Now let $\lambda\in\mathbb{C}\setminus\{1\}$ such that $|\lambda|=1$, i.e. let us take $\lambda=e^{2\pi i\alpha}$ for some $\alpha\in[0,1)$. If $\alpha\in\mathbb{Q}\cap[0,1)$, the sequence $\{\lambda^n\}_{n\in\mathbb{N}}$ is periodic and runs through the values $e^{2\pi i\frac{k}{N}}$ for $1\leq k\leq N$ for some $N$. Since $\sum_{k=0}^{N-1} e^{2\pi i\frac{k}{N}}=0$ (this can be seen geometrically or by multiplying the expression with $1-e^{2\pi i\frac{1}{N}}$), it follows that $\frac{1}{n}\sum_{k=0}^{n-1} \lambda^k\to 0$ as $n\to\infty$.

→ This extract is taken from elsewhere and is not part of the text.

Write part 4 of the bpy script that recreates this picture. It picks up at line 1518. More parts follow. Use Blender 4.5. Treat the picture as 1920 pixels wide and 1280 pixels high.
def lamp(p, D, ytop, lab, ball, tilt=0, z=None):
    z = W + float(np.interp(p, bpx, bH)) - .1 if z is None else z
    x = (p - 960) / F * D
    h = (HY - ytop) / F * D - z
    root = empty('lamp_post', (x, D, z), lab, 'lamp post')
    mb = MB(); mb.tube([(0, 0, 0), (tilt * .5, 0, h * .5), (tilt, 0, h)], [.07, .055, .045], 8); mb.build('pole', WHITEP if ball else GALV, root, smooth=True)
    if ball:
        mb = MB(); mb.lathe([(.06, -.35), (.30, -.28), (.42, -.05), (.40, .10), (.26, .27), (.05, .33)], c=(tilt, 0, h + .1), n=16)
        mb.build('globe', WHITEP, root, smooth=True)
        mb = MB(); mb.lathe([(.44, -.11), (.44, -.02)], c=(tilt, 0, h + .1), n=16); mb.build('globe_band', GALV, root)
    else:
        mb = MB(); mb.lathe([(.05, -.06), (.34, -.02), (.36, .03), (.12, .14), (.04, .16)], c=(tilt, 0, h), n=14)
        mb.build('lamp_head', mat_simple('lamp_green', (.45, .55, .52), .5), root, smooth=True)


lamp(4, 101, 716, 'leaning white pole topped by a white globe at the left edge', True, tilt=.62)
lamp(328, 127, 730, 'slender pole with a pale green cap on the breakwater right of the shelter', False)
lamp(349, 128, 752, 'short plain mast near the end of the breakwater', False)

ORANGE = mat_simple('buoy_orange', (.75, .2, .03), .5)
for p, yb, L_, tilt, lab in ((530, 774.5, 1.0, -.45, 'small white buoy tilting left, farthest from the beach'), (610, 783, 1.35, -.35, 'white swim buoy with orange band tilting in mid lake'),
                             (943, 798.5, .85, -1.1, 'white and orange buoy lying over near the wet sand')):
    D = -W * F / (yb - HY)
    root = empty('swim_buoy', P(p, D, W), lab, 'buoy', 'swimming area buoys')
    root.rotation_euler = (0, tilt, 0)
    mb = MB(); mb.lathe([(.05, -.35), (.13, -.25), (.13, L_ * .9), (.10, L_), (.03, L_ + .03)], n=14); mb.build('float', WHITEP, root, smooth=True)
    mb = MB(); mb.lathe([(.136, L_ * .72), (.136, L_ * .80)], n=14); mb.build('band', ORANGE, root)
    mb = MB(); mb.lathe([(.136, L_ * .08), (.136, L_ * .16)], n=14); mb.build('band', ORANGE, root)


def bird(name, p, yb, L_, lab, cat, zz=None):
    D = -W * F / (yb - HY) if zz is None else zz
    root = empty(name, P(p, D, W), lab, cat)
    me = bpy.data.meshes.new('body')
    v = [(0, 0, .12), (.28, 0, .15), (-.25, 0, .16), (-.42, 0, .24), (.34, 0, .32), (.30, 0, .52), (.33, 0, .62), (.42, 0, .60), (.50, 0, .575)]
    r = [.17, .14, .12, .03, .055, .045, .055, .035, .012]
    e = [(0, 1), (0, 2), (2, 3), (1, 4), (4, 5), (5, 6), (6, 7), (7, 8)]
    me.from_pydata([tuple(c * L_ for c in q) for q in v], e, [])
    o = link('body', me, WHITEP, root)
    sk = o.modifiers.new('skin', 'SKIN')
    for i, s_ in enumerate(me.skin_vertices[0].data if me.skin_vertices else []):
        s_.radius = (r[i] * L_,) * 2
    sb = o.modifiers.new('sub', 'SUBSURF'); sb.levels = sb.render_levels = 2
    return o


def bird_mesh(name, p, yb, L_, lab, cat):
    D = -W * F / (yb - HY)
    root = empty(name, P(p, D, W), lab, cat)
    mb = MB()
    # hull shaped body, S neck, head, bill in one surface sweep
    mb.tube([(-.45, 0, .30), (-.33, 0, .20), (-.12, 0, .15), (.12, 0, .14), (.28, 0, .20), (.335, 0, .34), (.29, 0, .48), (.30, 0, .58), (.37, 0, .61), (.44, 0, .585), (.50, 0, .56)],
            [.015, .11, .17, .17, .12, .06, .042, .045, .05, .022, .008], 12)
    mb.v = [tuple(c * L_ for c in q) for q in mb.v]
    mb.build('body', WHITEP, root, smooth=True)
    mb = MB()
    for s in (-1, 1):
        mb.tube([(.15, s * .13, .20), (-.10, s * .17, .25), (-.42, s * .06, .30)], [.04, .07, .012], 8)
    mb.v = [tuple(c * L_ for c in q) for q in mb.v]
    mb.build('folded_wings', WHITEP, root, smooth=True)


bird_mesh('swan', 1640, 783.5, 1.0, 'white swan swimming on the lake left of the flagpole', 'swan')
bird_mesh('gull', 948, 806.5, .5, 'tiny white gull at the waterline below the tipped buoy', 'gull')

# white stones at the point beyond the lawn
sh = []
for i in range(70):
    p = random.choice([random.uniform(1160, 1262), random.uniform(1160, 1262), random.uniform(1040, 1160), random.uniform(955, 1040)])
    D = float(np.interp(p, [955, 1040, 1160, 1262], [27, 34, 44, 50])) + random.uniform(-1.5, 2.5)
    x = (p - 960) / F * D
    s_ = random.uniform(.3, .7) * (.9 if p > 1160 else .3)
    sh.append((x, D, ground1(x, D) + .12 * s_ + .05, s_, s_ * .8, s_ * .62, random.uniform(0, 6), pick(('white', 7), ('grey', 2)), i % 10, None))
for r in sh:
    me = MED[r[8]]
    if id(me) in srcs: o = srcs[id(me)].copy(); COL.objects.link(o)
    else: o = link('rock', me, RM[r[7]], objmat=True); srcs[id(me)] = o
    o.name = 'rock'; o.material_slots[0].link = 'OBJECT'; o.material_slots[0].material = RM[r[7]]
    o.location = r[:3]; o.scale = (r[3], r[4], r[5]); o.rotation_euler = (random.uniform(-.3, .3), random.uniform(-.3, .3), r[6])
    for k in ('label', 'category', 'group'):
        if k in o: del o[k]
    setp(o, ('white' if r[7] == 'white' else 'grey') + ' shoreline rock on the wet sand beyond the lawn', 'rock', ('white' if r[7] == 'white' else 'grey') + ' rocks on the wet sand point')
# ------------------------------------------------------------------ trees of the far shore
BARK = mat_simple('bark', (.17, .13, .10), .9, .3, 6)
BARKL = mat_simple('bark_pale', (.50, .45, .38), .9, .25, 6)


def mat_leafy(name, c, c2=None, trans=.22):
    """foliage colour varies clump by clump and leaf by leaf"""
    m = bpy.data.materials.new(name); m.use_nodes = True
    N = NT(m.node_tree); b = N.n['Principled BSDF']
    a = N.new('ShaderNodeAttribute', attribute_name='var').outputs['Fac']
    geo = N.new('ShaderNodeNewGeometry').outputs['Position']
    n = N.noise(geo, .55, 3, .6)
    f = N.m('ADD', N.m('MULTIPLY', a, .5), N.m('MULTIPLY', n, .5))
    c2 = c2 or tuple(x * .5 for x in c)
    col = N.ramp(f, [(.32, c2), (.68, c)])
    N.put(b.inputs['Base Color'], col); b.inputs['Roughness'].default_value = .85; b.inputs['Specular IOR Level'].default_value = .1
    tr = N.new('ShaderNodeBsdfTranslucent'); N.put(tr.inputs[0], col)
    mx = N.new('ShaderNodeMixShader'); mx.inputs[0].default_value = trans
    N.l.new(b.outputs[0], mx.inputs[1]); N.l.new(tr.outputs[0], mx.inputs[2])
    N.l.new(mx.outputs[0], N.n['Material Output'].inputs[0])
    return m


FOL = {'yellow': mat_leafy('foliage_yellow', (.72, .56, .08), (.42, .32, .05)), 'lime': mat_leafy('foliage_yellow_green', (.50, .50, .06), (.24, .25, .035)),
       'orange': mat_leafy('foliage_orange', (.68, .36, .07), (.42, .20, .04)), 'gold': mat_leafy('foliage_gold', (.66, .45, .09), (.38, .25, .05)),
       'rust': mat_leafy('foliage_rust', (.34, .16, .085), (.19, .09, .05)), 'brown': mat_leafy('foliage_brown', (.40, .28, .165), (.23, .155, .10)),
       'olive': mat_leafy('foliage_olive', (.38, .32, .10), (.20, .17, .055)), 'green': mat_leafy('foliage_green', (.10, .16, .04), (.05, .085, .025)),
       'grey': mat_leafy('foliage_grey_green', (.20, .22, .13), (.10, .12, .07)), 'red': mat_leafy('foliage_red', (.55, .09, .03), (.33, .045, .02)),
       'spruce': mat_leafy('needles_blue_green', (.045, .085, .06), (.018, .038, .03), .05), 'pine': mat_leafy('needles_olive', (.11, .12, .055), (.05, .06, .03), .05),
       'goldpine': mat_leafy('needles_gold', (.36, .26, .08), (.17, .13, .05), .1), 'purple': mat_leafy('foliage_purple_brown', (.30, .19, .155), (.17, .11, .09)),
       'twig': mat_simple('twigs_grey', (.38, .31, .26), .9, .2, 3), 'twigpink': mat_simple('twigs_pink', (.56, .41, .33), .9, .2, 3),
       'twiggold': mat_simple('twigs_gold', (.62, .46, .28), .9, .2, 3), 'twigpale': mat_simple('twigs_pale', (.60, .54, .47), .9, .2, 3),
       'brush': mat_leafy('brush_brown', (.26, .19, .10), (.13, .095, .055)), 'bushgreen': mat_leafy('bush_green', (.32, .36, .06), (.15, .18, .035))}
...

If $\alpha$ is irrational, one can use Weil's equidistribution theorem or something similar to argue that for an arbitrary $\varepsilon>0$ the frequency of naturals $n$ such that $\lambda^n=e^{2\pi i\beta}$ with $\beta\in[\beta_0-\varepsilon,\beta_0+\varepsilon]$ is the same as the frequency of $n$s such that $\beta\in[\frac{1}{2}+\beta_0-\varepsilon,\frac{1}{2}+\beta_0+\varepsilon]$ for any $\beta_0\in[0,1)$. Once again this implies $\frac{1}{n}\sum_{k=0}^{n-1} \lambda^k\to 0$ as $n\to\infty$. More formally, I think the exact fact that the limit is $0$ follows from Kinchin's identity by taking $f$ to be the exponential, see e.g. https://en.wikipedia.org/wiki/Equidistribution_theorem .

Therefore, $\frac{1}{n}\sum_{k=0}^{n-1} A^k\to\begin{pmatrix}Id & 0 \\0 & 0\end{pmatrix}$ as $n\to \infty$ (in the appropriate Jordan normal form) with the size of the $Id$ block as described before.